Schreiner gewinnt bei «1 gegen 100»

Guten Mutes und mit Gottvertrauen hat der pensionierte Schreiner Kari Scheidegger (74) bei der Quizsendung«1 gegen 100» alle Gegner besiegt. Bild: Archiv SRF

Es ist plötzlich still im Fernsehstudio, als der Lichtkegel über Kari Scheidegger stehen bleibt und ihn damit zum Einzelkandidaten in der Sendung «1 gegen 100» macht. «Was?», ruft der Ausgewählte und greift sich an den Kopf. In der Quizshow, die jeweils montagabends im Schweizer Fernsehen ausgestrahlt wird, gilt es für den pensionierten Schreiner nun, gegen 100 Gegner anzutreten. Wird es der 74-Jährige schaffen, im heissen Studio vor laufender Kamera cool zu bleiben? Und schon eilt eine Maskenbildnerin herbei und pudert ihm die Nase. Kurz mit dem Kamm durch die Haare und schon blinkt das Aufnahmelämpchen. Innerhalb der kommenden 45 Minuten besiegt er dann seine 99 Gegner und bewältigt bange Sekunden. So muss er sich zum Beispiel zwischen den Themen «Hollywood» und «Sport» entscheiden. «Das ist für mich wie Pest oder Cholera», sagt er zur Moderatorin Susanne Kunz. Als er den englischen Begriff «Cheerleader» richtig zuordnen muss, meint er trocken: «Jetzt muss ich wohl noch mein Frühenglisch bemühen.» Rückblickend sagt er: «Ich habe gewusst, dass meine Chance bei einem Prozent lag, und glaubte gar nicht, dass ich so weit komme.» Es gibt Kandidaten, die sich regelrecht für den Fernsehauftritt fit machen. Sie verschlingen jede Zeitung und pauken Jahreszahlen. Kari Scheidegger schaut sich nur ab und zu wissenschaftliche Sendungen wie zum Beispiel «Einstein» an und löst regelmässig Kreuzworträtsel.

«Ich wollte einfach mein Glück versuchen und mit meinem Grundwissen aus Geschichte, Politik und Naturwissenschaft punkten», erklärt er. Scheidegger ist eher ein Kopfmensch und technisch interessiert.
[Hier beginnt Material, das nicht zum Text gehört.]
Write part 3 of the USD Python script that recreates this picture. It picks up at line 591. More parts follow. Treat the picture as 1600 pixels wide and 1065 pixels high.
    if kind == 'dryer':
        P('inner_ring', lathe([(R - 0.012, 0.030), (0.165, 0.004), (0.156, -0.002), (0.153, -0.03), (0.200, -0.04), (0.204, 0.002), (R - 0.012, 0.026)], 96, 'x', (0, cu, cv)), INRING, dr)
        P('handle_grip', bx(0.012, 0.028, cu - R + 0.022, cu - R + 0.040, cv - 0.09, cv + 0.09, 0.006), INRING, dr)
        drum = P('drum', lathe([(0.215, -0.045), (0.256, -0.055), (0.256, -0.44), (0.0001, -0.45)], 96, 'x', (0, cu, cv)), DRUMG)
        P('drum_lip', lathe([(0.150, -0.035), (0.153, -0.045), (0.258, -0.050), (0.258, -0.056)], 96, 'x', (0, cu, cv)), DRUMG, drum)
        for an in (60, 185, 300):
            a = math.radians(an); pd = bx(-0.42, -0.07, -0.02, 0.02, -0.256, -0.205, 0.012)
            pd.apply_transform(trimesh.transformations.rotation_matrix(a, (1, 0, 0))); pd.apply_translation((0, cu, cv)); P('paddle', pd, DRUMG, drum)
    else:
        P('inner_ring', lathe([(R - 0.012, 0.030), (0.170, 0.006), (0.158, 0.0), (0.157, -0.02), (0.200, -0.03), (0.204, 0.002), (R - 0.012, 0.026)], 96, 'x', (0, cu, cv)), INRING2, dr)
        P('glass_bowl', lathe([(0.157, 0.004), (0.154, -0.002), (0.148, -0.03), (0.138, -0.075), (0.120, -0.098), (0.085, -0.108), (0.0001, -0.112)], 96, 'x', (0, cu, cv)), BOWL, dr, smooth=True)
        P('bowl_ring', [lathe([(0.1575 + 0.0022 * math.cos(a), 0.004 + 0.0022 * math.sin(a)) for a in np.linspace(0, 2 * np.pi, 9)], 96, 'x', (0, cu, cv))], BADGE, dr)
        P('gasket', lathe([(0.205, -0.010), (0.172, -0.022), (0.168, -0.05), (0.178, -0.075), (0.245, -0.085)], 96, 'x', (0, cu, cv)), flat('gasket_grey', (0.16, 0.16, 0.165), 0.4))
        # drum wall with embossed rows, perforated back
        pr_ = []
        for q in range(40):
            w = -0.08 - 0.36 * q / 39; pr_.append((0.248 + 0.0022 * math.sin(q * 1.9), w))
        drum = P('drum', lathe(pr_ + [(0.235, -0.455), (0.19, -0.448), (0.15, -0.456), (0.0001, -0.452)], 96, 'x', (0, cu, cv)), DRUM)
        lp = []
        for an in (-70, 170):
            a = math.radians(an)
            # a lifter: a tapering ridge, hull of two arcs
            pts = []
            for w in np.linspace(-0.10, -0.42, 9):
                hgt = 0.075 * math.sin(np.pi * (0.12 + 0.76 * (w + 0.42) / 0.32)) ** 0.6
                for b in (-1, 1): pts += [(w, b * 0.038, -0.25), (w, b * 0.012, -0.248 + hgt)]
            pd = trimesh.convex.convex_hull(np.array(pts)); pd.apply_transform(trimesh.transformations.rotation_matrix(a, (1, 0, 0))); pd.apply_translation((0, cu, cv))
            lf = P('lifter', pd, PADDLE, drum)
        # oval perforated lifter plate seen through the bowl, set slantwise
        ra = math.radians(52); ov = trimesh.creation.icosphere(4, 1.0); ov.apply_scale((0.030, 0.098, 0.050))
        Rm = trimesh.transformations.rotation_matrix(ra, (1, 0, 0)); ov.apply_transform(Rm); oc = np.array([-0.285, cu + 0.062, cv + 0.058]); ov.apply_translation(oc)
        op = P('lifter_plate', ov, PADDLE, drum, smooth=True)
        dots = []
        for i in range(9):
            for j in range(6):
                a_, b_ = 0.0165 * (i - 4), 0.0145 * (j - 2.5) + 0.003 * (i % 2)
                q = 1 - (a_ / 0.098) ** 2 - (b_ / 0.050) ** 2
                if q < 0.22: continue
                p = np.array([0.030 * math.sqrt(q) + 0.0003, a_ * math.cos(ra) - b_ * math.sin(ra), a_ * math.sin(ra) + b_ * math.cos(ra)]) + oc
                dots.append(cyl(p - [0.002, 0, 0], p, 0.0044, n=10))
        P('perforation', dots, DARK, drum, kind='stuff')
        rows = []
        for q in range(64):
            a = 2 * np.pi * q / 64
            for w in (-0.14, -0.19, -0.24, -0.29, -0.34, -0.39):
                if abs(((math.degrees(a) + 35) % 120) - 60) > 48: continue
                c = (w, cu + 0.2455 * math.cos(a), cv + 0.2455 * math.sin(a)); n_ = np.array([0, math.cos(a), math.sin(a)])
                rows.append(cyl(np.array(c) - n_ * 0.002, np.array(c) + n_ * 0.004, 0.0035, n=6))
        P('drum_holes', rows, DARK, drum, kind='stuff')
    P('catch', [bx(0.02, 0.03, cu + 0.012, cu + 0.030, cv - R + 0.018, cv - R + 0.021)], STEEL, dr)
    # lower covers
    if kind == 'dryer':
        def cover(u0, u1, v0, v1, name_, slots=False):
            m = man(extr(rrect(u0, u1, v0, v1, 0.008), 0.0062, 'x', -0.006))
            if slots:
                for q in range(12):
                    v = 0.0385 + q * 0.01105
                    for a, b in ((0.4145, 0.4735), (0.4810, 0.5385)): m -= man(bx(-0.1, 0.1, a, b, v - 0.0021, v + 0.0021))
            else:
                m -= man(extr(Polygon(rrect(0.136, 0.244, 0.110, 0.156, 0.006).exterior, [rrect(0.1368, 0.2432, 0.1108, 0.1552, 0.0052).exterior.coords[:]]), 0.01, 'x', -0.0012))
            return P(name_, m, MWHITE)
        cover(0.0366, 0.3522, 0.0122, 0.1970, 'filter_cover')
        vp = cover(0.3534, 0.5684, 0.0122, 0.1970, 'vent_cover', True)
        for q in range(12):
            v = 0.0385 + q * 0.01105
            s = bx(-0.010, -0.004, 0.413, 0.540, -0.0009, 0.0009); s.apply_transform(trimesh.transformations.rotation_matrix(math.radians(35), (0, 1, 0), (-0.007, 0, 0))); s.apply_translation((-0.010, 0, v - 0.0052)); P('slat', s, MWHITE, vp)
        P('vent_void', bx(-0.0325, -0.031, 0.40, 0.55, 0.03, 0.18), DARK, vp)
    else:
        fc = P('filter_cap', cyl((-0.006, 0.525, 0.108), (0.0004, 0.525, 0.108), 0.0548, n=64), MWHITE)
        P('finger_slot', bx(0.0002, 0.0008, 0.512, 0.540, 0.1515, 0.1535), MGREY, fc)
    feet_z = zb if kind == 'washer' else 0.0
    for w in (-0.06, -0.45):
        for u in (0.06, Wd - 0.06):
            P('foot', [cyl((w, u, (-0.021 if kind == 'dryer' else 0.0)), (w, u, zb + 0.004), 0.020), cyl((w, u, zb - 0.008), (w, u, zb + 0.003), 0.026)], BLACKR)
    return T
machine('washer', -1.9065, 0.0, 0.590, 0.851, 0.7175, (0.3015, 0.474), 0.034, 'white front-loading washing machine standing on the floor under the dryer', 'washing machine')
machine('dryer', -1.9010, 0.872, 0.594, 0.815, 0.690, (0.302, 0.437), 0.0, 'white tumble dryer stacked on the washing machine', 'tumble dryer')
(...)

Ein Berufsleben lang hat ihn als Schreiner anspruchsvolle Maschinenarbeit am meisten interessiert, zuerst in Vevey und Montreux, dann in Pontresina und Samedan, wo er an der Mittelschule vierzehn Jahre lang für den Unterhalt von Gebäuden und Mobiliar zuständig war. Weitere zehn Jahre arbeitete er selbstständig als Glaser und Schreiner, zuletzt als Maschinist in der Möbelwerkstatt von Ramon Zangger in Samedan. Während der Pontresiner Zeit hat er das Bergführerpatent erworben, um im Zweitberuf Gäste sicher auf Gipfel und über Gletscher zu führen. «Einerseits aus Begeisterung, andererseits als Zubrot, um die siebenköpfige Familie besser über die Runden zu bringen», sagt er.

«In den Bergen war Sicherheit stets das oberste Gebot. Gott sei Dank blieben wir vor Unfällen bewahrt. Eine Tour aufgrund des Wetters kurz vor dem Gipfel abzubrechen, bedurfte gegenüber den Gästen Durchsetzungsvermögen», berichtet er. «Gott sei Dank» ist bei Scheidegger nicht einfach so dahergesagt. Als bekennender Christ ist das Vertrauen in Gott für ihn wesentlich. Und so ist er voll Zuversicht von Bever im Engadin ins Studio Leutschenbach nach Zürich gereist.

Während seiner Abwesenheit hat seine Frau für ihn gebetet und «die Festung gehalten», wie Scheidegger es ausdrückt. Das Ehepaar führt nämlich ein Haus mit fünf Ferienwohnungen, und dieses kleine Familienunternehmen kann man nicht einfach so dem Schicksal überlassen. Kari Scheidegger hat gewonnen. Mit Verstand und Glück hat er alle 100 Gegner weggespielt und exakt 4125 Franken kassiert.

Was er denn mit dem Gewinn anstelle? Der pensionierte Schreiner überlegt nicht lange und sagt: «Zuerst einmal Steuern zahlen und dann mit der Frau eine Tour dem Inn entlang mit dem Elektrovelo unternehmen, vielleicht bis nach Passau.»

«Ich wollte einfach mein Glück versuchen und mit meinem Grundwissen aus Geschichte, Politik und Naturwissenschaft punkten.»